[capi-sig] PyGILState_Ensure/PyGILState_Release

Stefan Behnel stefan_ml at behnel.de
Wed Jun 27 21:27:38 CEST 2012


Bob Rossi, 27.06.2012 18:24:
> I'm really having trouble understanding the python threading model.
> 
> It's clear to me from the docs,
>   http://docs.python.org/py3k/c-api/init.html?highlight=initthread
> that I need to initialize python as so when requiring the use of
> threads,
>   Py_Initialize();
>   PyEval_InitThreads();

Are you embedding Python in another program? Otherwise, you don't need to
do that. Python will do it on normal startup.


> Then, after that point, in each new thread, I should use
>   PyGILState_STATE state = PyGILState_Ensure();
>   // python code
>   PyGILState_Release(state);
> 
> A few questions arise which do not seem to be documented clearly.
> 
> It's not clear to me if a call to Ensure locks python into
> executing only in that thread until Release is called

Yes. It's locking on the GIL. That's a single lock that protects the whole
Python runtime.


> Based on my confusion above, I'm wondering if I can
> wrap the Ensure/Release calls around the entire new thread,
> or should this be done around a small snippet of python code?

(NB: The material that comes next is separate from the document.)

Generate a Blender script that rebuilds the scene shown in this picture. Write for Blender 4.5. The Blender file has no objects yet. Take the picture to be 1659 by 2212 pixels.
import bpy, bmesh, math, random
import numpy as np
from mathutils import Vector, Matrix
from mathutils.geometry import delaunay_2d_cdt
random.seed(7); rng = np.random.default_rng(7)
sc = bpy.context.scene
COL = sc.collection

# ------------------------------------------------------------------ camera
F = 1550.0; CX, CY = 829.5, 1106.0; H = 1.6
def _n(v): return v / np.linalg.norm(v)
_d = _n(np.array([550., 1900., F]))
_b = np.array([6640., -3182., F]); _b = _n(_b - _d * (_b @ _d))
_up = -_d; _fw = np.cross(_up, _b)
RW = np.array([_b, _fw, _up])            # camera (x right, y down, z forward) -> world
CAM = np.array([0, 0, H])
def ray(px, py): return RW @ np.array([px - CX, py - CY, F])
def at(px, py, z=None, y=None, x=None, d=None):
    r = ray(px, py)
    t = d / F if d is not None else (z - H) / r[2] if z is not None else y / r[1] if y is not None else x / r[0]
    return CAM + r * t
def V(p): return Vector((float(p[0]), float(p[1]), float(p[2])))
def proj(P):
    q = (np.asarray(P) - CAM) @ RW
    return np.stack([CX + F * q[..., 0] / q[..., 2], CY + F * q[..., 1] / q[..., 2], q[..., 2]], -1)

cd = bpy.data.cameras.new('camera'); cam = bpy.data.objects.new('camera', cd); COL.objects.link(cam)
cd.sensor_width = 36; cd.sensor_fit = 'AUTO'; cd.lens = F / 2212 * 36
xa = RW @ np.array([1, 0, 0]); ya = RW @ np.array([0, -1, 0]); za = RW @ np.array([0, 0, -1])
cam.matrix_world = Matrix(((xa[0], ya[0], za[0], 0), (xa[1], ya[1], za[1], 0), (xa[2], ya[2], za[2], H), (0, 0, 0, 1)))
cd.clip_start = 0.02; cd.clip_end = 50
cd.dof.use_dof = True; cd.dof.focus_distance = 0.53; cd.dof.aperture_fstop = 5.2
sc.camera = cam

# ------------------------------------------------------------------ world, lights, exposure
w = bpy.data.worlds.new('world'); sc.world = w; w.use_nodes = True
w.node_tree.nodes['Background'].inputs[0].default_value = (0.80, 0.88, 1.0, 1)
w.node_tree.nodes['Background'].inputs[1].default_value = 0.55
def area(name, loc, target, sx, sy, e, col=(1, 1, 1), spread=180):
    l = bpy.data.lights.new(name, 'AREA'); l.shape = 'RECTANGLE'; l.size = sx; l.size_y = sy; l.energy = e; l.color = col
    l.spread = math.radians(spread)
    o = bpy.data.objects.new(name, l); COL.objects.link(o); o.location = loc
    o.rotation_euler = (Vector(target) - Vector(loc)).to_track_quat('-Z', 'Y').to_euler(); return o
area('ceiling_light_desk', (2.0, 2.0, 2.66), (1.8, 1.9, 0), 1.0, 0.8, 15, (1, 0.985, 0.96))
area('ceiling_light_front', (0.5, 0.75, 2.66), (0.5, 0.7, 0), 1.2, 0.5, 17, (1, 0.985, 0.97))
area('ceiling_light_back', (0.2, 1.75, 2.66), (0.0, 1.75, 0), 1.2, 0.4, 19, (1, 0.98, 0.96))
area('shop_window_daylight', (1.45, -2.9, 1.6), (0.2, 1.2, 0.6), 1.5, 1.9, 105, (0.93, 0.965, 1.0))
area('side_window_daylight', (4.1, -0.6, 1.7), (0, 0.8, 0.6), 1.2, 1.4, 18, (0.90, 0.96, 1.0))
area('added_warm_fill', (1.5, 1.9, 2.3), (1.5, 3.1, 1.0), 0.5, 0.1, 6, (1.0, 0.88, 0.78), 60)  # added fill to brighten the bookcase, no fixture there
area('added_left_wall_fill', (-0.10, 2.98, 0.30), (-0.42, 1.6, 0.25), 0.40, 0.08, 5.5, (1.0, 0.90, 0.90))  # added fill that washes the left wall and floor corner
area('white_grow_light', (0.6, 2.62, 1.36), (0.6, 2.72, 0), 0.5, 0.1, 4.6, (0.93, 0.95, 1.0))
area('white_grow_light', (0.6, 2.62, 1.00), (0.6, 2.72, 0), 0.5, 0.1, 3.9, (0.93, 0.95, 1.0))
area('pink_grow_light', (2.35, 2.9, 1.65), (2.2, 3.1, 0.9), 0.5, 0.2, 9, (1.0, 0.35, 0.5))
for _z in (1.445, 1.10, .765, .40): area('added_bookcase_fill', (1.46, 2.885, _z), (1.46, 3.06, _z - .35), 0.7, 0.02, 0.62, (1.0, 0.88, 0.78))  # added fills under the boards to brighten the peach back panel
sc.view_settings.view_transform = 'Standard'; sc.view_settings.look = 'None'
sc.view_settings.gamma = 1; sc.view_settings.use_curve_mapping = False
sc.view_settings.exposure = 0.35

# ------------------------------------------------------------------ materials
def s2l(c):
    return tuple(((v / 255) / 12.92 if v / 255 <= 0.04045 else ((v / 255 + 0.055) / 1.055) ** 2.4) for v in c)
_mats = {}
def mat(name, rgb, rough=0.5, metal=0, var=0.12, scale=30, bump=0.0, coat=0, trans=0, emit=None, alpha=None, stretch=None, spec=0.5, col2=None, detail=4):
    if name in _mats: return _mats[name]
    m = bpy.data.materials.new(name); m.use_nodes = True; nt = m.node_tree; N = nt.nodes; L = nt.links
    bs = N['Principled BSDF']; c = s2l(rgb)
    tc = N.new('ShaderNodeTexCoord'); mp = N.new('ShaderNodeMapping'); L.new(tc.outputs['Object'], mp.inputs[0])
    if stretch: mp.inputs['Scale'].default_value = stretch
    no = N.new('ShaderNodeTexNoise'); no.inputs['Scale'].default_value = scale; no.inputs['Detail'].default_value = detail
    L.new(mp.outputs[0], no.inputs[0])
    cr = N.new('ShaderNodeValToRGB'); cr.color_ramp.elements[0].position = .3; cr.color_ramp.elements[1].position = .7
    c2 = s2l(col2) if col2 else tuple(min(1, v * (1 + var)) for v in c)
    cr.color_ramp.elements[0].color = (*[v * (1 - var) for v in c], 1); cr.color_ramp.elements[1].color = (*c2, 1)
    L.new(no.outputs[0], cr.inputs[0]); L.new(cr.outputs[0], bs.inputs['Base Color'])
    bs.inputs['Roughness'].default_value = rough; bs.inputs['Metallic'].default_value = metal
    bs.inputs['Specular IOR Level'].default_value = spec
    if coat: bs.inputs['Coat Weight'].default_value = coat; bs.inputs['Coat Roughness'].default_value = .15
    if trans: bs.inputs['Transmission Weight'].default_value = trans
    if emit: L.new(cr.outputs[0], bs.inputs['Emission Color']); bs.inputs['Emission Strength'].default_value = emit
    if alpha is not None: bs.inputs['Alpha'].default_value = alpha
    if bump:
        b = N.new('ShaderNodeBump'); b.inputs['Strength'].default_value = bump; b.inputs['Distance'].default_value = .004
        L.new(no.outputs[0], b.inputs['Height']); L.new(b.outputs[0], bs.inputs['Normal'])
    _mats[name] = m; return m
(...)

The latter. It's more common to free it around code that you want to run in
parallel (most commonly blocking I/O code) than to acquire it around code
that you want to run serialised. But that's mostly just a matter of putting
it. In any case, unless you use multiple interpreters (and doing so is not
trivial), only one thread can run Python code at a time.